▶ STATED GOAL: Identify each line in the records below that contains the word "rebuilds", and copy it.

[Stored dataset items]
►

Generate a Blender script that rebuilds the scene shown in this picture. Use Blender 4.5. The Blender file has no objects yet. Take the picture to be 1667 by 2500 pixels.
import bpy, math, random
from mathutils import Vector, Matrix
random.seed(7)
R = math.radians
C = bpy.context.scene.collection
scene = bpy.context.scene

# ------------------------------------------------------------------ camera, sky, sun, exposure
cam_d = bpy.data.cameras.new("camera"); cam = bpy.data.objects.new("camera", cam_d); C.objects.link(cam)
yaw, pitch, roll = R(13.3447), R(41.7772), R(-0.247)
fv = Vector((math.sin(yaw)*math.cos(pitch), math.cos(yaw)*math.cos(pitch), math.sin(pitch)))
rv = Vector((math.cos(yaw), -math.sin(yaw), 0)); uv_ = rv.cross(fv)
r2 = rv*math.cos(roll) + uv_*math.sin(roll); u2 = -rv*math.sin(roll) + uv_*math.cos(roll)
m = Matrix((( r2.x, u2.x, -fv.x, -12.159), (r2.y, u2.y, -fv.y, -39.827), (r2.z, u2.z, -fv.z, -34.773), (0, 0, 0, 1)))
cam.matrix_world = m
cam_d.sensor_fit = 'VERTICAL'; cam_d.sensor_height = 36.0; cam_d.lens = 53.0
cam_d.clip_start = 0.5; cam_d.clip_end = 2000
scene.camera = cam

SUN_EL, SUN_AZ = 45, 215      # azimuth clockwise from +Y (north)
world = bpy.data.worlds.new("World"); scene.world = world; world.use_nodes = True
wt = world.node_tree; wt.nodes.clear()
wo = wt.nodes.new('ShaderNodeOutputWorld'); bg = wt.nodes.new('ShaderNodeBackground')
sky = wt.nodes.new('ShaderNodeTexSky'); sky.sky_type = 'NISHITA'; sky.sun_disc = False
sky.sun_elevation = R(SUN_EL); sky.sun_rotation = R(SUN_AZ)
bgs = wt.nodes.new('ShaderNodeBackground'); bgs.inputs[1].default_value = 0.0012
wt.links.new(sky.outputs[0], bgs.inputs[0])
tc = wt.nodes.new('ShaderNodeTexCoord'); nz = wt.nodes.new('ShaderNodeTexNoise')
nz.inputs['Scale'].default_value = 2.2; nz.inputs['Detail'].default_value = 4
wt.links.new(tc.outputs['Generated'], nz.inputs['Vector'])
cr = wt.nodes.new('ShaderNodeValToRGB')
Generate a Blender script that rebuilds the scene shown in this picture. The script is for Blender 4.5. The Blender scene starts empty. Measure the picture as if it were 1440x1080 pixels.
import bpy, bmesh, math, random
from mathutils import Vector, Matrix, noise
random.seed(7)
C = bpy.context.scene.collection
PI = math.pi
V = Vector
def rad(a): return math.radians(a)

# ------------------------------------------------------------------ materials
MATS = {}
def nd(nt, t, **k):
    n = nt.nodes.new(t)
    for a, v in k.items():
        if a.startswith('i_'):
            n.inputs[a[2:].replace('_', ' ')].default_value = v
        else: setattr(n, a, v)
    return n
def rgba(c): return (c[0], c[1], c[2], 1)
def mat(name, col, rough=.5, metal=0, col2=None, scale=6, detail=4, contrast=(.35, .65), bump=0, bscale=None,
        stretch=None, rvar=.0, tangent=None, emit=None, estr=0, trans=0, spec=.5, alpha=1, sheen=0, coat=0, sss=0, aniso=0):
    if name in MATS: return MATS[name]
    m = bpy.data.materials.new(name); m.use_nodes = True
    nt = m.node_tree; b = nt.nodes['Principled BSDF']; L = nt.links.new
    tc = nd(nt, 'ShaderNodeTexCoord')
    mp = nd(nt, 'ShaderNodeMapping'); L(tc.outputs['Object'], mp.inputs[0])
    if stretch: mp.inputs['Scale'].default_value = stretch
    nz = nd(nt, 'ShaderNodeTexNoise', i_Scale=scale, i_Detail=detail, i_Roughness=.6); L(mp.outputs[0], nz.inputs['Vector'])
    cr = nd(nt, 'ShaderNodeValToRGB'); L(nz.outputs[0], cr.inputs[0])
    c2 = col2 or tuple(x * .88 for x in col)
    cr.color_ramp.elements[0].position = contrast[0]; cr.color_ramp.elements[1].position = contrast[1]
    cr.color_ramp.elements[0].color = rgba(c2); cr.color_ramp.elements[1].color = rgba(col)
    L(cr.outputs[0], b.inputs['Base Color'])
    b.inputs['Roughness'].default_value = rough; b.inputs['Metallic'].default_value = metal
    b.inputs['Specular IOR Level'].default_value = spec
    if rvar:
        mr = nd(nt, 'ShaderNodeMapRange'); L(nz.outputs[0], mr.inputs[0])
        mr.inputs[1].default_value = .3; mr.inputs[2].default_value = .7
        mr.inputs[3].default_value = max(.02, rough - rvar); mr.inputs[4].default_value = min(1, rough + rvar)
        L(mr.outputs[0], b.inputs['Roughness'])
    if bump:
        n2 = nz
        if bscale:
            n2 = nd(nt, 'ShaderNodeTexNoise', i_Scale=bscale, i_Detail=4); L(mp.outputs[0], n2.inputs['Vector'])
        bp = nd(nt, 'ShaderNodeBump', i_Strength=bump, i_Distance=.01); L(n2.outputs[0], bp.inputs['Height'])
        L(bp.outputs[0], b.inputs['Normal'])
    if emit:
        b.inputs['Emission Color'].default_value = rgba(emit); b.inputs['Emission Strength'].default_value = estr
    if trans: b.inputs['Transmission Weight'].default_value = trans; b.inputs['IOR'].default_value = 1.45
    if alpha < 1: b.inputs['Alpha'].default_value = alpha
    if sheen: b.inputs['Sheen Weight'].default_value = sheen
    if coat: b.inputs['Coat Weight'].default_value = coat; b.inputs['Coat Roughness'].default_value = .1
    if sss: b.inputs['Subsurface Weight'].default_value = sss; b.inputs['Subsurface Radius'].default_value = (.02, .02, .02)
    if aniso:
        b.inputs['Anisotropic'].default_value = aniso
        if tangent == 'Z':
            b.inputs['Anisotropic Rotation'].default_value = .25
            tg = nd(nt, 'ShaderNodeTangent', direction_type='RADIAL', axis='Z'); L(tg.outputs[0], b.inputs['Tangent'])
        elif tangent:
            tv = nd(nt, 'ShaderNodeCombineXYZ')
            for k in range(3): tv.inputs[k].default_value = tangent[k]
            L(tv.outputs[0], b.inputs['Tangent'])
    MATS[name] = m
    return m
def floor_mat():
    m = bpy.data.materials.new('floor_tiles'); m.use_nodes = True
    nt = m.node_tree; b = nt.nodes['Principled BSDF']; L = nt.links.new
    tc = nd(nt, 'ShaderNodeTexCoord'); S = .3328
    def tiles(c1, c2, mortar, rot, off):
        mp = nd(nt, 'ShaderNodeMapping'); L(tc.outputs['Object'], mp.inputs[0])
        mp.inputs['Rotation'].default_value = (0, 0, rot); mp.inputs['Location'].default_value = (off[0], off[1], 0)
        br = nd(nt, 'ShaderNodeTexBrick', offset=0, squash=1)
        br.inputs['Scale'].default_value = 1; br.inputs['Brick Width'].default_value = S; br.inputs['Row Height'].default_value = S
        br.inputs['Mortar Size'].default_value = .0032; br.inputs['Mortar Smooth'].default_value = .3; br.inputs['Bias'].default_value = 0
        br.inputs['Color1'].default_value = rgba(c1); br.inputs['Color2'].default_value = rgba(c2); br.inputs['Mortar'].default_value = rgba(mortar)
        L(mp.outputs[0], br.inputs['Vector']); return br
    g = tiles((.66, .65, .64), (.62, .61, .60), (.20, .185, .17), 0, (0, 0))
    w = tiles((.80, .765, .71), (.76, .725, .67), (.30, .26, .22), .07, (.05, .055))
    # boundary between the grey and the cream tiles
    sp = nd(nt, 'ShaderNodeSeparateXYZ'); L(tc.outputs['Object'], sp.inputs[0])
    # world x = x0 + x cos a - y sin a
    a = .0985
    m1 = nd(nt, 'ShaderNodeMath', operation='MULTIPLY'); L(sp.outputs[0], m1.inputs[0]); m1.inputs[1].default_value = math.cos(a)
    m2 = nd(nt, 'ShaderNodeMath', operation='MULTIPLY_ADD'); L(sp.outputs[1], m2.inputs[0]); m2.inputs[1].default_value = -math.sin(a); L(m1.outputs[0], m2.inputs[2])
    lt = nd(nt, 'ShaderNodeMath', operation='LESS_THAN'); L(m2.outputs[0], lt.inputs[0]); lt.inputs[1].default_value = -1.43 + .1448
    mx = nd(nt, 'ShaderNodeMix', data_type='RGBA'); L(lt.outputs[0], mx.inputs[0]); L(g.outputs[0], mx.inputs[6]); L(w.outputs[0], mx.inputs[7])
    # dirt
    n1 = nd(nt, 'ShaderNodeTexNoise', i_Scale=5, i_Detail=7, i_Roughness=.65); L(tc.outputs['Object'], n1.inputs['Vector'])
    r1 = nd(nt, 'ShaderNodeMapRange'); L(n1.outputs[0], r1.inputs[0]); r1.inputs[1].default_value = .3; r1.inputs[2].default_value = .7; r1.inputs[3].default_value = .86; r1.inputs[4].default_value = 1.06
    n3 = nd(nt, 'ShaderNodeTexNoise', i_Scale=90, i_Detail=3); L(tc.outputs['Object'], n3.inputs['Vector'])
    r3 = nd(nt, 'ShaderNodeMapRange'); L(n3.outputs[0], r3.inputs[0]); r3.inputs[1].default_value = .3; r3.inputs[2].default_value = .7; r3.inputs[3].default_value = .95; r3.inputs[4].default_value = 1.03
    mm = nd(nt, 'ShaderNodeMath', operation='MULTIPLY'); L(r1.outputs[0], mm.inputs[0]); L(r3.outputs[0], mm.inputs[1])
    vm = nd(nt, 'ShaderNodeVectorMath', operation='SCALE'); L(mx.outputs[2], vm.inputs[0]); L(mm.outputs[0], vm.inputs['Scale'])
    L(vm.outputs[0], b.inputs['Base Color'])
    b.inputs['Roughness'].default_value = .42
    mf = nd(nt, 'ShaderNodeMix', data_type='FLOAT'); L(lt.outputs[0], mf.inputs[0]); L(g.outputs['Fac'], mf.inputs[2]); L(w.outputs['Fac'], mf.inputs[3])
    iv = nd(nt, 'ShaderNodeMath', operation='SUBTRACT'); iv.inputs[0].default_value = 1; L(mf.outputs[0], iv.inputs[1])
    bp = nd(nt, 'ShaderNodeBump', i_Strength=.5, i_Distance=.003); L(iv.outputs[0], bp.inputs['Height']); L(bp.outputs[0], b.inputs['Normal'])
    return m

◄

▶ RESPONSE:
Generate a Blender script that rebuilds the scene shown in this picture. Use Blender 4.5. The Blender file has no objects yet. Take the picture to be 1667 by 2500 pixels.
Generate a Blender script that rebuilds the scene shown in this picture. The script is for Blender 4.5. The Blender scene starts empty. Measure the picture as if it were 1440x1080 pixels.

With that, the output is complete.